Problem>
Reproduce each line from the first in the data through the line that contains "bg.inputs[0].default_value = (*SKY, 1);" exactly; give nothing else.

+++

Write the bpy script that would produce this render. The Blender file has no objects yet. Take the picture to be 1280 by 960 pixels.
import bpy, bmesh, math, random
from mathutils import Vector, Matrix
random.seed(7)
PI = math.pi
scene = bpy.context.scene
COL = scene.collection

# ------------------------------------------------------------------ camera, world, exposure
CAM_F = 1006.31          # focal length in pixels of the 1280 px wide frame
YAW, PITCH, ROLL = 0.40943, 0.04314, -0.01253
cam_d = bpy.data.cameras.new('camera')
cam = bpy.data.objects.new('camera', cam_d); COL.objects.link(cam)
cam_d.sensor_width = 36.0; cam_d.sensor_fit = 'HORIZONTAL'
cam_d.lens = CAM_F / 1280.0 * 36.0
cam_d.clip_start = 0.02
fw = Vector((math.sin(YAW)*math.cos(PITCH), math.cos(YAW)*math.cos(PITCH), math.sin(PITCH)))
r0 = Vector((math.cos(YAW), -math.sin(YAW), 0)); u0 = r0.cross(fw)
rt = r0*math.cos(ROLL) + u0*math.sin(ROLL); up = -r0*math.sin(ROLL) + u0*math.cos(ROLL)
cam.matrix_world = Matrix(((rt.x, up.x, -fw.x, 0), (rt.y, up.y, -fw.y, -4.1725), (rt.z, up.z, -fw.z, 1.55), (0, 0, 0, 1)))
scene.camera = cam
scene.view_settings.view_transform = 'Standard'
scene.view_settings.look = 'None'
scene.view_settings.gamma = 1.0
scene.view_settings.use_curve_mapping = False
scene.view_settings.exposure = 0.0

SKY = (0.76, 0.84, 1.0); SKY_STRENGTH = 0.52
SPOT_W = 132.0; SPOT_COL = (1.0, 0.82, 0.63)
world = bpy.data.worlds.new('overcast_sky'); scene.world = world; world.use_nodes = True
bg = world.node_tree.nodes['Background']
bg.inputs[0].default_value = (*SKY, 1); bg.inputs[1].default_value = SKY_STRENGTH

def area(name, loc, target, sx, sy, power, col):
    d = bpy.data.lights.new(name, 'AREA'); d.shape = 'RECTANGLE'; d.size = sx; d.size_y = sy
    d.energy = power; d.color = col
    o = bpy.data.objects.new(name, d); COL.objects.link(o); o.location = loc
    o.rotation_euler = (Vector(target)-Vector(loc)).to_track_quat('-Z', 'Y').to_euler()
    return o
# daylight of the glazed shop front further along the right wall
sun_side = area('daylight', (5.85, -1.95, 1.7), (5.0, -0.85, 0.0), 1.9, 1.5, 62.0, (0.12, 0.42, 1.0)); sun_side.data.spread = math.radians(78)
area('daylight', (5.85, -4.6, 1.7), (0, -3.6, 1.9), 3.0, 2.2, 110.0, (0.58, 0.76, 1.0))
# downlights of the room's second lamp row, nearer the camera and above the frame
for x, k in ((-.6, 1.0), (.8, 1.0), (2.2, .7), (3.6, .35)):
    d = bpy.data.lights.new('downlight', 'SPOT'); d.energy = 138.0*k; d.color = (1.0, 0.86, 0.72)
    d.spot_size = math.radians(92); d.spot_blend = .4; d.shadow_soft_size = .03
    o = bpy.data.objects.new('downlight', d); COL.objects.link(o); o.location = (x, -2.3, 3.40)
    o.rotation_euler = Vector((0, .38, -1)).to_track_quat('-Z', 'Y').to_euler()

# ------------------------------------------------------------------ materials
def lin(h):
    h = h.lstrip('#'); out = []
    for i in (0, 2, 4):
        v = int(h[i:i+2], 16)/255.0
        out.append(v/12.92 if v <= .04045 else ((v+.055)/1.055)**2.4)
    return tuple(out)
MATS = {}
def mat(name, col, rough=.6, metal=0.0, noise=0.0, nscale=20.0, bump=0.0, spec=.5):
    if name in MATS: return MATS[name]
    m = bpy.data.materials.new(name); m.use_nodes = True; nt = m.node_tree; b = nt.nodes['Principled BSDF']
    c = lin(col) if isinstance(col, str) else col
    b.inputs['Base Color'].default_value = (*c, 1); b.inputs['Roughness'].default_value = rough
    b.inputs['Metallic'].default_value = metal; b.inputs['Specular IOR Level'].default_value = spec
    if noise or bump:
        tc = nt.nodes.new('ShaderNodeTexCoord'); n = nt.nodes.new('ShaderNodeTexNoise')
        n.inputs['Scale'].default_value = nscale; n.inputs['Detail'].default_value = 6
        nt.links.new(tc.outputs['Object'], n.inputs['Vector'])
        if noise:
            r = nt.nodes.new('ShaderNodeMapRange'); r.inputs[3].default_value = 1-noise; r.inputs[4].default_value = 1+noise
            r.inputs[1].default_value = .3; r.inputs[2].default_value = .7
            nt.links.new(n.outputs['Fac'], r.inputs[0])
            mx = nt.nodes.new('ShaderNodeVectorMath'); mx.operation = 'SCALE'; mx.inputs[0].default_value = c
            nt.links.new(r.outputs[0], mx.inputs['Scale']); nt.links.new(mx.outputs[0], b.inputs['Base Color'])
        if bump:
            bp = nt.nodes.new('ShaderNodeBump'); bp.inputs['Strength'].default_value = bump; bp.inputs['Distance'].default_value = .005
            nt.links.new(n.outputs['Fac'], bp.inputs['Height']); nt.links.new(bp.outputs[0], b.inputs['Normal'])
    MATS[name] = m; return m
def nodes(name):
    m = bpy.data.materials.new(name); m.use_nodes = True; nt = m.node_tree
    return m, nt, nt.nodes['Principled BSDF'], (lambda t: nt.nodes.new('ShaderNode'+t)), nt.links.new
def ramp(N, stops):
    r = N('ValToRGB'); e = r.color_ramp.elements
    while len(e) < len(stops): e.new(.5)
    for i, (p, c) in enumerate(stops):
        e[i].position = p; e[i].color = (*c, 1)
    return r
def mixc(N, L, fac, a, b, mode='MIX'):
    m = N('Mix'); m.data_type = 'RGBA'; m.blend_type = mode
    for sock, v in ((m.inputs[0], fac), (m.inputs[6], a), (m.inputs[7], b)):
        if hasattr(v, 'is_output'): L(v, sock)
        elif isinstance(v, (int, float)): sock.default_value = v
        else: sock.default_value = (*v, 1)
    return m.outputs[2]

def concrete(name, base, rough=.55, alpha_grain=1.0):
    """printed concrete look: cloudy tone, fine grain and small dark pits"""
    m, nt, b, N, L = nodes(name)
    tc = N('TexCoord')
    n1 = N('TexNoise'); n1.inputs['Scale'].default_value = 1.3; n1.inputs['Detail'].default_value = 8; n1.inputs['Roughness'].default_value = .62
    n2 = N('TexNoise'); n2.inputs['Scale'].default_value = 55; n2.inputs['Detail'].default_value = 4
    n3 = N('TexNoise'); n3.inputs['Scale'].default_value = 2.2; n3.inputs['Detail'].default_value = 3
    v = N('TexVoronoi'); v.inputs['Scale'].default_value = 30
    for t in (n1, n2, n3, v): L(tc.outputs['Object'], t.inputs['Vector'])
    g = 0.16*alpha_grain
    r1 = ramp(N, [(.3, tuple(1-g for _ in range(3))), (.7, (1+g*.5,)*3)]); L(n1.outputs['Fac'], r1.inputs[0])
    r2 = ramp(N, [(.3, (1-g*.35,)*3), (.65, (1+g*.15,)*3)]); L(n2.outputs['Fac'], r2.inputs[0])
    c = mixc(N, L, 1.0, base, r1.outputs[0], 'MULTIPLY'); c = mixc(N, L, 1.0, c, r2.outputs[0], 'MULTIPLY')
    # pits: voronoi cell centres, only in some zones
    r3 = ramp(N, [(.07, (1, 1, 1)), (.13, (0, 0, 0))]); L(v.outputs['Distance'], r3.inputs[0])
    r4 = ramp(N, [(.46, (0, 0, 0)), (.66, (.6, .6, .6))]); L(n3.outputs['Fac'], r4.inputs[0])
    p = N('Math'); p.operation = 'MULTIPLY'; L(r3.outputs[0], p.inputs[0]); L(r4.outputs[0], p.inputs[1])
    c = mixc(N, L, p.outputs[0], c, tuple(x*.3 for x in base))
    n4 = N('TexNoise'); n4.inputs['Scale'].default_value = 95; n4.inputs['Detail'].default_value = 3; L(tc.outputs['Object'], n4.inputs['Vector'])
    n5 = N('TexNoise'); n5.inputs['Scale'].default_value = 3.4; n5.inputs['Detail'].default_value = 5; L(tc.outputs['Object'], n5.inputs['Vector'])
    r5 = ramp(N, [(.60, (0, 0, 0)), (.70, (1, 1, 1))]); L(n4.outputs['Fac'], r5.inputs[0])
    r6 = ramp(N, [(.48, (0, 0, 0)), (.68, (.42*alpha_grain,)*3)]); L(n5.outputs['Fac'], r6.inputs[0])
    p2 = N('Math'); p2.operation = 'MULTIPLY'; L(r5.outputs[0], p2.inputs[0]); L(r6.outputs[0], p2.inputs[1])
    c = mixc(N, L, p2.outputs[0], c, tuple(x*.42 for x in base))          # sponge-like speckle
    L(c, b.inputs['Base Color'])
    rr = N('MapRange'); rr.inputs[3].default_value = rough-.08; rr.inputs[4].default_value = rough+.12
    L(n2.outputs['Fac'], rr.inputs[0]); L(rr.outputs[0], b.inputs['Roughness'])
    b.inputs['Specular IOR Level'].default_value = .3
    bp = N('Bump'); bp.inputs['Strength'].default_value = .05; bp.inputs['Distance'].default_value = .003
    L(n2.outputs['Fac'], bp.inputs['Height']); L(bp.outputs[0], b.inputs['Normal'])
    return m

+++

Answer to the problem>
Write the bpy script that would produce this render. The Blender file has no objects yet. Take the picture to be 1280 by 960 pixels.
import bpy, bmesh, math, random
from mathutils import Vector, Matrix
random.seed(7)
PI = math.pi
scene = bpy.context.scene
COL = scene.collection

# ------------------------------------------------------------------ camera, world, exposure
CAM_F = 1006.31          # focal length in pixels of the 1280 px wide frame
YAW, PITCH, ROLL = 0.40943, 0.04314, -0.01253
cam_d = bpy.data.cameras.new('camera')
cam = bpy.data.objects.new('camera', cam_d); COL.objects.link(cam)
cam_d.sensor_width = 36.0; cam_d.sensor_fit = 'HORIZONTAL'
cam_d.lens = CAM_F / 1280.0 * 36.0
cam_d.clip_start = 0.02
fw = Vector((math.sin(YAW)*math.cos(PITCH), math.cos(YAW)*math.cos(PITCH), math.sin(PITCH)))
r0 = Vector((math.cos(YAW), -math.sin(YAW), 0)); u0 = r0.cross(fw)
rt = r0*math.cos(ROLL) + u0*math.sin(ROLL); up = -r0*math.sin(ROLL) + u0*math.cos(ROLL)
cam.matrix_world = Matrix(((rt.x, up.x, -fw.x, 0), (rt.y, up.y, -fw.y, -4.1725), (rt.z, up.z, -fw.z, 1.55), (0, 0, 0, 1)))
scene.camera = cam
scene.view_settings.view_transform = 'Standard'
scene.view_settings.look = 'None'
scene.view_settings.gamma = 1.0
scene.view_settings.use_curve_mapping = False
scene.view_settings.exposure = 0.0

SKY = (0.76, 0.84, 1.0); SKY_STRENGTH = 0.52
SPOT_W = 132.0; SPOT_COL = (1.0, 0.82, 0.63)
world = bpy.data.worlds.new('overcast_sky'); scene.world = world; world.use_nodes = True
bg = world.node_tree.nodes['Background']
bg.inputs[0].default_value = (*SKY, 1); bg.inputs[1].default_value = SKY_STRENGTH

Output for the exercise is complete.